Her time with Donat had been something of a blind alley compared to the opportunities Olivier had offered her, and although she worked like a dog for the next half-century, she never became the star she had seemed destined to be. Her work was pleasingly diverse: she had a nice line in thrillers such as Agatha Christie’s Unexpected Guest (Duchess, 1969), and flexed her comedic muscles in The Country Wife at Chichester in 1969, prompting a critic to gush, “who will readily forget her dainty, fastidious virtue as Alithea, shining with bewitching fragility in this roistering, raffish scene?”

The same year at Chichester she starred with Alastair Sim in Pinero’s The Magistrate, and in 1970 appeared with Peggy Mount in a revival of Priestley’s When We Are Married at the Yvonne Arnaud, Guildford, where, if her accent was occasionally a little slippery, she compensated for it with “her touching pathos in her scene of remembrance of dreams long past”.

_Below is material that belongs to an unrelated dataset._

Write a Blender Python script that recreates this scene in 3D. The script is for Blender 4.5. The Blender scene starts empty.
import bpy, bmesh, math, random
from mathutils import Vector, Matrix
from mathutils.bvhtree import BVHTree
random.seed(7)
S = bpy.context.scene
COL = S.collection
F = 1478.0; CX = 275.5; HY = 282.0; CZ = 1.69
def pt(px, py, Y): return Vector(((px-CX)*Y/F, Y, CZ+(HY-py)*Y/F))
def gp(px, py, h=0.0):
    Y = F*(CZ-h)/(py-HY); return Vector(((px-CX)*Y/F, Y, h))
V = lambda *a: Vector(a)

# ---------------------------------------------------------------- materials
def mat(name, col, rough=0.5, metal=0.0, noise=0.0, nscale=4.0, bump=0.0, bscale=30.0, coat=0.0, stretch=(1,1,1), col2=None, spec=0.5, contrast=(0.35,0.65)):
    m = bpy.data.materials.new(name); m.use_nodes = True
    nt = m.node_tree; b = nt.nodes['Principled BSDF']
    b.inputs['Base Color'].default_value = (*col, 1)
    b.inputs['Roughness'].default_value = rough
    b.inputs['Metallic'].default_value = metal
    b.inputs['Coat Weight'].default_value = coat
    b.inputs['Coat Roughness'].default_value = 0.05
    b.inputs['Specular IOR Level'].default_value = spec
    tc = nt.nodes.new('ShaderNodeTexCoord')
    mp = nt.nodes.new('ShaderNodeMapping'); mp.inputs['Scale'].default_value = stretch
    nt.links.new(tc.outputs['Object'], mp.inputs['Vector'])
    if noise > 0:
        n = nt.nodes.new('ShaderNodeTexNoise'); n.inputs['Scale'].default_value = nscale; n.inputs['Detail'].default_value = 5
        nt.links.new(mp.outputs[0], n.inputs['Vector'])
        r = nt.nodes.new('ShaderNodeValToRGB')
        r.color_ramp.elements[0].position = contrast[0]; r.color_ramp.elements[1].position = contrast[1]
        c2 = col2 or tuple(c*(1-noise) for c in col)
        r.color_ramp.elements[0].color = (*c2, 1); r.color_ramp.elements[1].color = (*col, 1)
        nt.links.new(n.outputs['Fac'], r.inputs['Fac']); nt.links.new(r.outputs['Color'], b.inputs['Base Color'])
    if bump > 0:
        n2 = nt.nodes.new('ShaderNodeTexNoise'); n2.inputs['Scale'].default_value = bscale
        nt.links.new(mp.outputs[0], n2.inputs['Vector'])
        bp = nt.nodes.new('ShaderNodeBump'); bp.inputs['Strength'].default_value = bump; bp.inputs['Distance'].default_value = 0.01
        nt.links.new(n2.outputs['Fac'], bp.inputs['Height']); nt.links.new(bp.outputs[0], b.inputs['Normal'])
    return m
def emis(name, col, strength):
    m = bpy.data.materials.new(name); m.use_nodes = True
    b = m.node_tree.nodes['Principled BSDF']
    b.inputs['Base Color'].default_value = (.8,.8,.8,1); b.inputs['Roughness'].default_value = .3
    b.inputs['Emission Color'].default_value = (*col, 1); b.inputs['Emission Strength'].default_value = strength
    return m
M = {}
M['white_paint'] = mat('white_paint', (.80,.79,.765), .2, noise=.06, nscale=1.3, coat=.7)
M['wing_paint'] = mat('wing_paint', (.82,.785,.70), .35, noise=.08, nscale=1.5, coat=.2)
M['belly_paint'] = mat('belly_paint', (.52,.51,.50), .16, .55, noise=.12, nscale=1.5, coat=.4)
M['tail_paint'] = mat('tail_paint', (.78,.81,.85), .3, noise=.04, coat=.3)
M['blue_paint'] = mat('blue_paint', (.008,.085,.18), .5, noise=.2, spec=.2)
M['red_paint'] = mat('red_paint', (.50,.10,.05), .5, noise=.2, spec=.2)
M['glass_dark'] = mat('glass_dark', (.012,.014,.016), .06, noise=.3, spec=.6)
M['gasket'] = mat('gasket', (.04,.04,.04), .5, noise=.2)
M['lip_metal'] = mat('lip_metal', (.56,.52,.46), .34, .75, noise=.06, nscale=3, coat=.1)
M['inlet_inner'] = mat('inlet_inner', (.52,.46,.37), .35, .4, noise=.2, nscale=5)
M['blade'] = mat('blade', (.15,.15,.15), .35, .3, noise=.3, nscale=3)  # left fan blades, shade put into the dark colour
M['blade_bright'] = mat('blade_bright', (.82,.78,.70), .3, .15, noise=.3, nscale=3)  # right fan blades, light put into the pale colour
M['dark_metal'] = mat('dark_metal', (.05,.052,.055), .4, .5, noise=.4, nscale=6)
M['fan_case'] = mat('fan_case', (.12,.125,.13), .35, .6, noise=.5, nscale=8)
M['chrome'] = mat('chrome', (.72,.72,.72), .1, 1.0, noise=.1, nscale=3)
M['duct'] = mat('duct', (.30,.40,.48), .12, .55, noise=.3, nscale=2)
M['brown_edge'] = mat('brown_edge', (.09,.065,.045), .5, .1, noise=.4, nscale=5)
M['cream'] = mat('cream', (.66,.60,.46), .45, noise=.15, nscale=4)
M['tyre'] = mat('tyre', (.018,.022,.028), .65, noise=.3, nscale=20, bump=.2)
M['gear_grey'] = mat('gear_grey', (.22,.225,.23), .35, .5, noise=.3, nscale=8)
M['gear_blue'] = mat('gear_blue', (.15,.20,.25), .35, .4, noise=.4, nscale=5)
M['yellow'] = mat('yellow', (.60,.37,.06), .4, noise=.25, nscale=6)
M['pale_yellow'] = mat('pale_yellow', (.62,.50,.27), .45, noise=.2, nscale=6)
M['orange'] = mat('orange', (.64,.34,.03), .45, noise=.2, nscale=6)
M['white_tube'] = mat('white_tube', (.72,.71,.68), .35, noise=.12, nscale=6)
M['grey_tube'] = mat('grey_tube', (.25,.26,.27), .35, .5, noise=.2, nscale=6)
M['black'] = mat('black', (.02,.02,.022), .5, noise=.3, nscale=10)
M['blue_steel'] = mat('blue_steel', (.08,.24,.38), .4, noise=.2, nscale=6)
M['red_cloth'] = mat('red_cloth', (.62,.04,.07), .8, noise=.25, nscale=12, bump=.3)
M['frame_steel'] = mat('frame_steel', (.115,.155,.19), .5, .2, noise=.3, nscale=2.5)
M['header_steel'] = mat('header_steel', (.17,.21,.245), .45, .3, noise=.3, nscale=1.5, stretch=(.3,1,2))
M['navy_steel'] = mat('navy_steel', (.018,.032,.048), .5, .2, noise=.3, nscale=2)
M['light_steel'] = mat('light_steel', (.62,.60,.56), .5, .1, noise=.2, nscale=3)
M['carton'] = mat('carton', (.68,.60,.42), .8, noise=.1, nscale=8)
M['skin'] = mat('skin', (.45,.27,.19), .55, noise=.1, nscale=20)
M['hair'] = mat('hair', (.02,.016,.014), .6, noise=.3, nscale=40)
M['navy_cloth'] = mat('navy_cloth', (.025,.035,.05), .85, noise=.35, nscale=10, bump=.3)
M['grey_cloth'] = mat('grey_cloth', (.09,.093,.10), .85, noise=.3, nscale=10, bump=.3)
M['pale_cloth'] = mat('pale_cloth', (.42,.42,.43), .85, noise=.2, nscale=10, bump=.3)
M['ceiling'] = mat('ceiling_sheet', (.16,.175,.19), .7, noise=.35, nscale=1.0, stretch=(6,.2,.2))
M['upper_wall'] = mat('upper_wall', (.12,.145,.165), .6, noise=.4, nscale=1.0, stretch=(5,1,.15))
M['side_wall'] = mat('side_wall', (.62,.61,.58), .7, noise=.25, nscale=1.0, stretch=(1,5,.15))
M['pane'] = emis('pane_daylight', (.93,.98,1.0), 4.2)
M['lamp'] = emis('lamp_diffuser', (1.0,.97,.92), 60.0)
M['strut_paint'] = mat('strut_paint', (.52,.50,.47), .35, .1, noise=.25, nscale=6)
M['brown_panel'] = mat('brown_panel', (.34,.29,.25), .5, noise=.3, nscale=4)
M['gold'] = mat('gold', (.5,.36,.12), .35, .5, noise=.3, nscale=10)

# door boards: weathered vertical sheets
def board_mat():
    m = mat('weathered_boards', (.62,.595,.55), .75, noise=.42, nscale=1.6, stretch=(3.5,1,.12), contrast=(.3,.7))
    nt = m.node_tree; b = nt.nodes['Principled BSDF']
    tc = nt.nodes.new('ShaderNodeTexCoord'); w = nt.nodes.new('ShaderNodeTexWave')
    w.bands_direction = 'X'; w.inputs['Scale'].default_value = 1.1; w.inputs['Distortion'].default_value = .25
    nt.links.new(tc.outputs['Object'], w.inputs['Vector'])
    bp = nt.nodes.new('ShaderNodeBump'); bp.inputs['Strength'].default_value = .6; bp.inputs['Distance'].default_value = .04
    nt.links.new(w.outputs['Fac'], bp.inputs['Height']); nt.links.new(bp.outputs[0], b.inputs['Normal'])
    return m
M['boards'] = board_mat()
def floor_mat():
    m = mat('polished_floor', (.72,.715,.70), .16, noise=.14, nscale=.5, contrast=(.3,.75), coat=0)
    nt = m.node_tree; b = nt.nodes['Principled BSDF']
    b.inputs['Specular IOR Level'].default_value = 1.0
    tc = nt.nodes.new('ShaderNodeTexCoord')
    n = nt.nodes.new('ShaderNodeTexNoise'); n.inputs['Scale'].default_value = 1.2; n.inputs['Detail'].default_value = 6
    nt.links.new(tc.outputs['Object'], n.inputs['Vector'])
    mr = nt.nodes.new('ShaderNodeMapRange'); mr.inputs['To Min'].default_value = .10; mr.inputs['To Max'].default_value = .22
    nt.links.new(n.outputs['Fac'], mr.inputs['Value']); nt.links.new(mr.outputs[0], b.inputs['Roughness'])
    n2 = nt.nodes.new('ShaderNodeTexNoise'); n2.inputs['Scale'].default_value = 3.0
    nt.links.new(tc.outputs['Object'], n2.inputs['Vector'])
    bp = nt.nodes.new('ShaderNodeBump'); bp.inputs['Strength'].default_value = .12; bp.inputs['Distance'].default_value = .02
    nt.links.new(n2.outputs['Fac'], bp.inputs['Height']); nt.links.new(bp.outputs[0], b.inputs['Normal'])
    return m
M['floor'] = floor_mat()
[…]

Among a plethora of film and television roles, two deserve special mention: Muriel Spark’s Memento Mori (1992), and best of all, a wonderfully funny, romantic and lusty 1993 dramatisation of Mary Wesley’s Harnessing Peacocks, in which she played a country widow still bewitched by memories of life as a Twenties flapper and of her long-lost only love, played by John Mills. Merrily twinkling with naughtiness, she joyfully evoked Eleanor Roosevelt’s charming epigram: “Beautiful young people are accidents of nature, but beautiful old people are works of art”.

Dorothy Renée Ascherson (Renée Asherson), actress: born Kensington, London 19 May 1915; married 1953 Robert Donat (died 1958); died Primrose Hill, London 30 October 2014.